At various events, I have heard resisters mention being called cowards and why they felt the description was undeserved. Their answers often center on the fact that they have actually been in Iraq -- for years, in some cases -- and know first-hand what is going on. Having participated in dozens of house raids, having assisted in funneling innocent civilians into the US's torture chambers, having intimate knowledge of the vast carnage the US is committing and how the military is working overtime to hide the truth far from the eyes and ears of its citizens (the people who are funding the slaughter), they were in a far better position to render a verdict on the legality and morality* of the occupation.

All that is true, of course, but I can think of other reasons why these men and women are not cowards.

They stood up to the most powerful military in human history -- where I can only assume the peer pressure is intense -- and said No. When they made the decision to leave the US and come to Canada, they and their families gave up their homes, their jobs, and their friends. They became forever estranged from some or all members of their families. (At least one resister's mother told her child she wished he had been killed in Iraq rather than have deserted.)

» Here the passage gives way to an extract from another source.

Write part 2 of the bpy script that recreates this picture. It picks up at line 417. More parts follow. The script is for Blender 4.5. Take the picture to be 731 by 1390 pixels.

They took only what they could carry (or fit in their car) and they drove -- in total secrecy -- to a foreign country they they had most likely never visited before. They came without a place to live, without jobs, without friends. They knew they might never see anyone from the US again. They knew that if they returned to the US (or were deported), they faced a military trial, a prison sentence, and a felony conviction that would follow them for the rest of their lives. (They also could be forcibly sent back to Iraq, which would probably a death sentence.) That criminal record would make it impossible for them to continue their education, get a bank or house loan, or apply for most jobs, even working for a fast food franchise.

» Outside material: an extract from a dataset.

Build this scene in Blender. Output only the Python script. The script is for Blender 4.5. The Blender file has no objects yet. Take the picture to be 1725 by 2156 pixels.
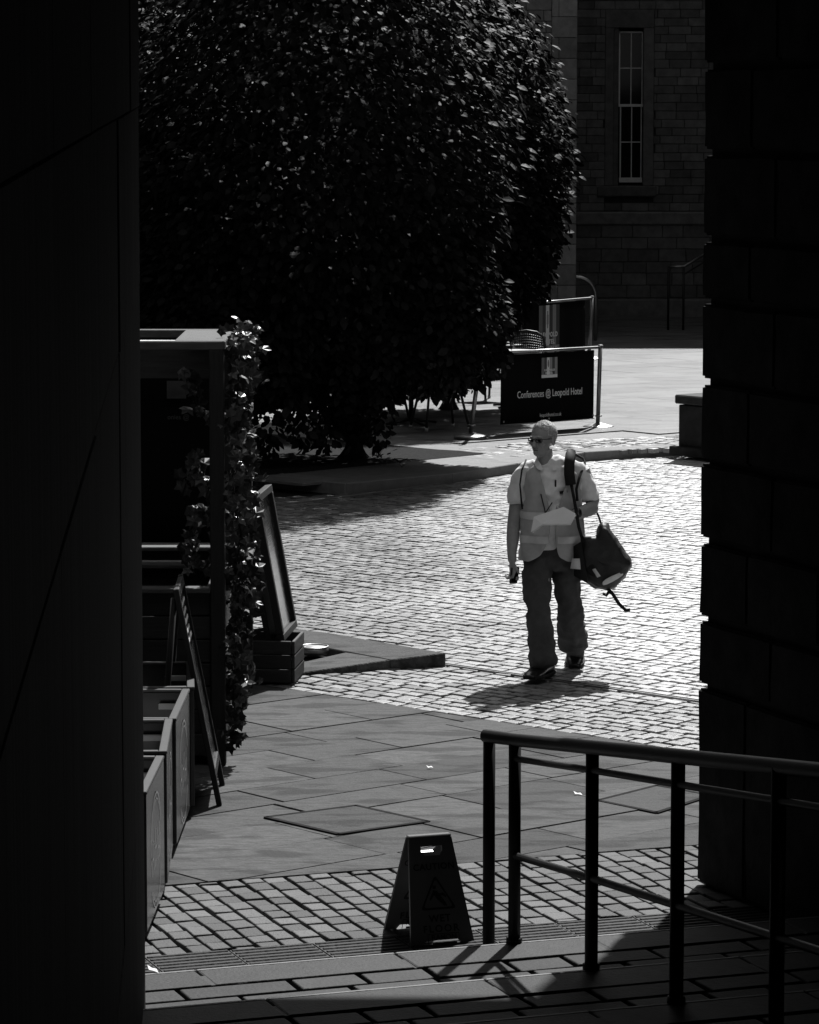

In all other endeavors in our lives, we have the right -- we insist upon it, actually -- to say no, to quit, to change our minds. We leave jobs, we drop out of school, we break promises and agreements**, we get divorced (sorry, buddy, you signed a contract: 'til death do you part). Yet only for these most serious of circumstances -- the decision to kill other human beings -- do a depressingly high number of people smother all hint of compassion and race to assume this lofty position of judgment over people they know nothing about: "You have no rights, you must do whatever you are told to do."

I think about the inner strength it must have taken to leave the military, leave your country, and start a new life from scratch in a different country, with the horror of deportation hanging over you. I think about the huge risks and sacrifices these men and women -- many of them half my age or younger -- have made.

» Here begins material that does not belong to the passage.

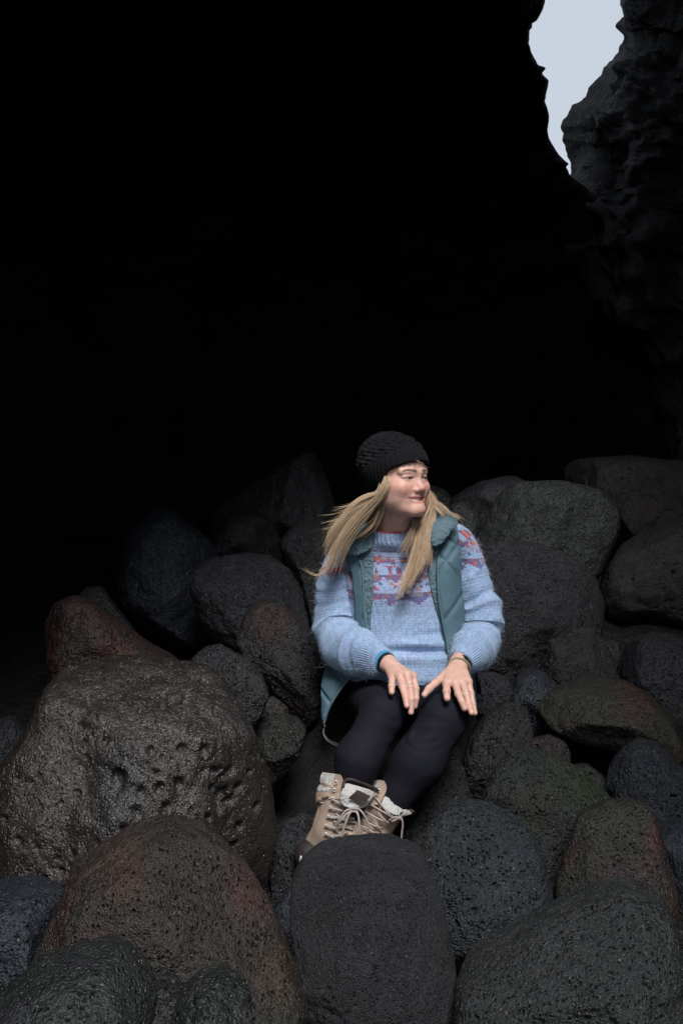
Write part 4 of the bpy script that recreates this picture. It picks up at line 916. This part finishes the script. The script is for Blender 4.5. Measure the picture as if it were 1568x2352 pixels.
def dfleece(G, U, V):
    q = G.reshape(-1, 3); a = np.abs(fbm(q * 90, 15, 2)); b = fbm(q * 170, 16, 2)
    return (.0052 * np.clip(a * 2.2, 0, 1) ** .6 + .0016 * b).reshape(U.shape)
def dquilt(G, U, V):
    x, z = G[..., 0], G[..., 2]; a = np.abs(np.sin((x * 1.0 + z * .55 + .03 * np.sin(z * 18)) * 40)); b = np.abs(np.sin((x * .8 - z * .6) * 34 + 1))
    w = fbm((G * 30).reshape(-1, 3), 19, 3).reshape(U.shape) * .0016
    return .0060 * np.minimum(np.clip(a * 2.6, 0, 1), np.clip(b * 2.6, 0, 1)) ** .7 + w
# shell round back and sides of the torso, open at the front
vy = np.linspace(1226, 1600, 120); nu = 200; G = np.zeros((120, nu, 3))
for i, y in enumerate(vy):
    cx, hw, dh, cd, tl = tor(min(y, 1540)); cd += .01; c = P(cx, y, cd); grow = .012 + .02 * np.clip((y - 1480) / 120, 0, 1); w = hw * K * cd + grow; d2 = dh + grow
    a0 = np.interp(y, [1226, 1300, 1450, 1600], [140, 152, 158, 172]); a1 = np.interp(y, [1226, 1300, 1450, 1600], [400, 388, 384, 372])
    a = np.radians(np.linspace(a0, a1, nu)); cp, sp = np.cos(a), np.sin(a); e = 2 / 2.3
    G[i] = np.stack([c[0] + w * np.sign(cp) * np.abs(cp) ** e, cd - d2 * np.sign(sp) * np.abs(sp) ** e, np.full(nu, c[2]) - tl * sp], 1)
n = outward(grid_normals(G, False), G); h = dquilt(G * 1.0, np.zeros((120, nu)), np.zeros((120, nu)))
A = G + n * h[..., None]; B = G - n * .006; f = grid_faces(120, nu)
vest = part('vest', np.concatenate([A.reshape(-1, 3), B.reshape(-1, 3)]), np.vstack([f, f + 120 * nu]), TEAL)
def vp(name, mat, *a, parent=None, **k):
    v, f = panel(*a, **k); return part(name, v, f, mat, parent if parent is not None else vest)
vp('front_panel', TEAL, [(790,1262,3.20),(800,1292),(808,1320),(812,1356),(813,1390),(814,1420),(822,1445),(835,1466)], [(822,1278),(830,1296),(832,1320),(834,1356),(835,1390),(838,1420),(843,1450),(848,1470)], 130, 24, off=.020, disp=dquilt)
vp('front_panel', TEAL, [(1014,1226,3.185),(1008,1250),(1005,1290),(1004,1324),(1006,1370),(1010,1400),(1018,1436),(1025,1470),(1031,1505),(1034,1530)], [(1046,1205,3.21),(1052,1228,3.20),(1056,1290,3.20),(1058,1324,3.20),(1063,1370,3.20),(1066,1400,3.20),(1068,1436,3.2),(1066,1460,3.2),(1058,1490,3.19),(1050,1520,3.18)], 150, 50, off=.026, disp=dquilt, bulge=.012)
vp('sherpa_facing', SHERPA, [(822,1276),(831,1298),(833,1330),(835,1370),(837,1410),(841,1445),(846,1466)], [(853,1250),(857,1270),(857,1300),(858,1340),(856,1380),(850,1415),(848,1468)], 110, 18, off=.014, disp=dfleece)
vp('sherpa_facing', SHERPA, [(986,1240),(986,1270),(984,1310),(987,1340),(994,1372),(1004,1404),(1014,1440),(1024,1475)], [(1012,1246),(1008,1270),(1006,1310),(1007,1350),(1009,1380),(1014,1410),(1021,1445),(1028,1480)], 110, 18, off=.016, disp=dfleece)
# edge bindings
def ribbon(name, pts, r, mat, parent, n=60, off=.0, sides=8):
    q = np.array([(a[0], a[1], a[2] if len(a) > 2 else torso_depth(a[0], a[1]) - off) for a in pts]); q = catmull(q, n)
    path = np.stack([(q[:, 0] - 784) * K * q[:, 2], q[:, 2], CZ - (q[:, 1] - 1176) * K * q[:, 2]], 1)
    v, f = join([tube(path, r, sides)]); return part(name, v, f, mat, parent)
ribbon('edge_binding', [(775,1257,3.185),(796,1268,3.175),(817,1279),(828,1292),(832,1315),(834,1356),(835,1390),(838,1420),(843,1448),(848,1468)], .0038, TEAL, vest, 80, .024)
ribbon('edge_binding', [(1050,1198,3.17),(1038,1216,3.165),(1022,1234),(1011,1250),(1006,1290),(1005,1330),(1008,1380),(1016,1425),(1026,1475),(1034,1525)], .0042, TEAL, vest, 80, .030)
# collar: two lapels folding out, and the standing part behind the neck
vp('collar', SHERPA, [(862,1192,3.27),(838,1204,3.235),(812,1216,3.215),(792,1234,3.205),(777,1256,3.19)], [(864,1222,3.185),(858,1240,3.175),(853,1258,3.17),(836,1270,3.168),(815,1277,3.17)], 60, 46, disp=dfleece, thick=.008, bulge=.012)
vp('collar', SHERPA, [(985,1160,3.27),(984,1185,3.225),(982,1210,3.185),(982,1235,3.17),(986,1256,3.165)], [(1012,1166,3.27),(1040,1182,3.235),(1050,1198,3.205),(1032,1224,3.17),(1010,1252,3.158)], 66, 44, disp=dfleece, thick=.008, bulge=.016)
vp('collar', SHERPA, [(860,1192,3.28),(880,1182,3.33),(925,1172,3.345),(965,1165,3.33),(1000,1160,3.29)], [(852,1225,3.27),(880,1215,3.335),(925,1210,3.35),(970,1205,3.34),(1010,1195,3.29)], 70, 26, disp=dfleece, thick=.008)
# loose tails at the hem
vp('vest_tail', TEAL, [(752,1505,3.27),(746,1535,3.24),(740,1565,3.22),(737,1585,3.21),(741,1615,3.20),(741,1640,3.195),(742,1662,3.19)], [(830,1530,3.20),(812,1542,3.185),(797,1560,3.175),(783,1580,3.175),(765,1608,3.18),(752,1634,3.185),(744,1663,3.19)], 90, 40, disp=dquilt, bulge=.010)
ribbon('edge_binding', [(815,1540,3.178),(797,1562,3.168),(781,1584,3.168),(763,1611,3.173),(751,1636,3.178),(743,1664,3.182)], .0038, SHERPA, vest, 50)
vp('vest_tail', TEAL, [(1078,1540,3.20),(1079,1570,3.18),(1082,1600,3.17),(1088,1625,3.165),(1093,1640,3.16)], [(1092,1545,3.22),(1092,1570,3.20),(1091,1595,3.185),(1092,1618,3.175),(1095,1641,3.165)], 50, 10, disp=dquilt)
ribbon('zip_pull', [(742,1655,3.18),(744,1664,3.175),(747,1672,3.17)], .0030, BLKR, vest, 8)
ribbon('drawcord', [(744,1672,3.17),(742,1684,3.165),(750,1700,3.15),(762,1708,3.12),(774,1714,3.08),(778,1717,3.05)], .0018, CORD, vest, 30)
ribbon('drawcord', [(744,1672,3.17),(744,1686,3.165),(753,1698,3.15),(765,1705,3.12),(776,1710,3.08),(780,1713,3.05)], .0014, CORD, vest, 30)
# ---- wrists
def band(name, a, b, ra, mat, n=10, sides=64, rib=0, parent=None):
    a, b = P(*a), P(*b); t = np.linspace(0, 1, n); path = a[None] * (1 - t[:, None]) + b[None] * t[:, None]
    v, f, _ = tube(path, ra * (1 - .06 * (2 * t - 1) ** 4), sides, False)
    c = path[:, None]; q = v.reshape(n, sides, 3); ang = np.arange(sides)
    q = c + (q - c) * (1 + rib * np.cos(ang * math.pi / 2))[None, :, None]; inner = c + (q - c) * .88
    V = np.concatenate([q.reshape(-1, 3), inner.reshape(-1, 3)]); m = n * sides
    j = np.arange(sides); j2 = (j + 1) % sides
    caps = np.concatenate([np.stack([j, j2, j2 + m, j + m], 1), np.stack([j + m - sides, j2 + m - sides, j2 + 2 * m - sides, j + 2 * m - sides], 1)])
    return part(name, V, np.vstack([f, f[:, ::-1] + m, caps]), mat, parent)
band('cuff', (868,1512,3.078), (884,1521,3.052), .0300, CUFFB, rib=.035, parent=sweater)
band('wristband', (883,1520,3.054), (889,1524,3.046), .0285, BLKR)
band('watch_strap', (1057,1521,3.072), (1054,1530,3.058), .0300, BLKR)
# braided bracelet: two twisted cords
pth = []
for ph in (0, math.pi):
    a0, a1 = P(1054,1531,3.055), P(1052,1535,3.048); ax = unit(P(1050,1560,3.0) - P(1056,1520,3.07)); e1 = unit(np.cross(ax, (0, 0, 1.))); e2 = np.cross(ax, e1); th = np.linspace(0, 2 * math.pi, 160)
    c = (a0 + a1) / 2; r = .0290 + .0016 * np.cos(th * 22 + ph)
    pth.append(tube(c + r[:, None] * (np.cos(th)[:, None] * e1 + np.sin(th)[:, None] * e2) + (.0022 * np.sin(th * 22 + ph))[:, None] * ax, .0021, 6, False))
v, f = join(pth); part('bracelet', v, f, BRAID)
def finger_ring(pts, rr, t, w):
    a, b = pts; c = a * (1 - t) + b * t; ax = unit(b - a); e1 = unit(np.cross(ax, (0, 0, 1.))); e2 = np.cross(ax, e1); th = np.linspace(0, 2 * math.pi, 40)
    v, f, _ = tube(c + rr * (np.cos(th)[:, None] * e1 + np.sin(th)[:, None] * e2), w, 8, False)
    st = c + (e1 * 0 + unit(np.array([0, -.75, .65]))) * (rr + .0008); u, g = ico(2); g = g[:, ::-1]
    V = np.vstack([v, st + u * np.array([.0028, .002, .0018])]); return part('finger_ring', V, f.tolist() + (g + len(v)).tolist(), METAL)
finger_ring((ltips[2][0][0], ltips[2][0][1]), .0098, .85, .0024)
finger_ring((rtips[1][0][0], rtips[1][0][1]), .0096, .9, .0023)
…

"Coward" is quite possibly the very last word in the dictionary I would use to describe them.



* Part of the bizarre hypocrisy and cognitive dissonance of the United States is that it does whatever it wants wherever it wants -- which has meant a lot of deliberate murders, rapes, torture, bombings, snuffing out of democracies, plundering the riches of others -- while also insisting that it is the foremost Christian nation on the planet. It is my understanding that Jesus (he put the Christ in Christianity!) told his followers that when your enemies attack you, you should turn the other cheek. He did not say "Fuck up your enemy so he's sorry he was ever born". And he absolutely did not say, "Go into the next town, rape and murder some random family, and steal their valuables."


** - Yet when the military forces soldiers to serve additional time beyond what they agreed to serve, there is no talk of demanding that the military "honour its contract".